Paul is not hypothetical. What he is saying is actual and true and truth is rarely simple and easy. He has actually lost all the things he once considered important for the sake of the Gospel.

What are things that Paul decided to lose so as gain just one thing, the surpassing worth of knowing Christ Jesus his Lord? Our second reading from Philippians 3 starts from verse 8 but verses 5-7 mentions everything that he decided to lose and they are: being circumcised when he was a week old, being an Israelite by birth, belonging to the tribe of Benjamin, being a pure-blooded Hebrew, keeping the Jewish laws and persecuting the church.


If you look at those aspects you will notice that they are very pertinent to our daily worth because they involve our cultural values, communal belonging and religious convictions which all give us an identity and who are you without them, where do you stand without them?

Whatever advantages his position and identity created for him are now gone.

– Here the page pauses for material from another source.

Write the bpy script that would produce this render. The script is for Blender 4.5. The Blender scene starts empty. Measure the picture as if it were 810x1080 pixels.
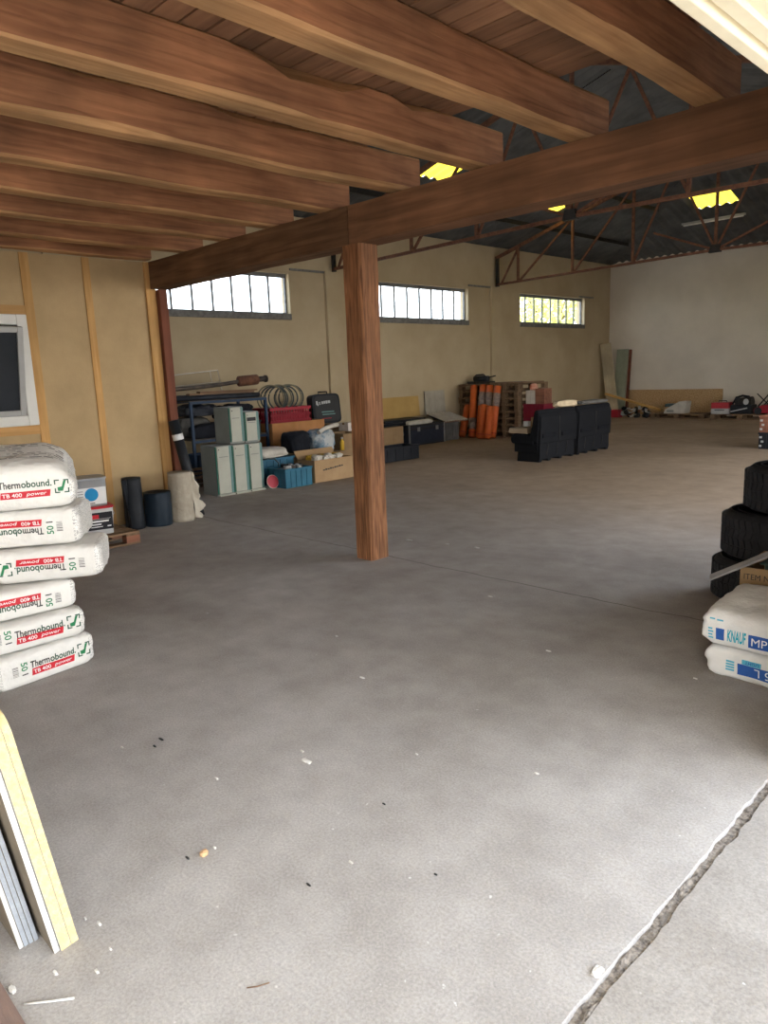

Similarly whatever stability he might have known was traded in for an itinerant preacher and tent-maker (the profession by which Paul supported himself), and now he is in prison (he wrote the letter to the Philippians while in prison). Indeed he has lost it all, but let us not forget he has gained one worthy thing.

Yet he does not mourn or grieve or wallow in sadness.

The issue that we have in today’s Second Reading courtesy of Paul, is a pattern of loss and renewal and gaining that runs throughout our lives and it can be by choice and other times by chance, but here Paul is talking about loss, renewal and gain by choice.

For example, have you ever fallen in love and committed your life to another person? If so, you had to let parts of your old life go and something of your life died so that you could be with that other person. How about parenting? Haven’t you made sacrifices of yourself for the new life of your child or children to emerge and grow? Don’t we see here an emergence and growth and newness in Paul?


I do not know whether the woman caught in adultery in today’s Gospel Reading gained anything emotionally or materially from that sin that she is being accused of but if she gained and now Jesus is telling her,” Neither do I condemn you; go, and do not sin again,” and she eventually decides not to sin again then we can say that she will lose all the benefits accruing from sin and gain a new identity of faith, character, and God’s grace.

Since Paul made a decision to lose everything so as to gain one thing that is more valuable, he rejoices, counting his earlier trophies not just as items on the debit side of the ledger but as valueless.


Why does Paul rejoice? Because in his encounter with God he discovered an invitation to a deep relationship that depended not on ethnicity or training or achievement or coercion but on God’s grace alone.

When you decide to count everything as a loss so that you can give one valuable thing, it means you have weighed the pros and cons of the counting. You do not just decide to lose everything for the sake of it but you lose due to a significant reason. From what people, relationships, situations, ideologies, places, behaviours, orders and rules and convictions do you need to lose so that you can gain only one much more valuable thing?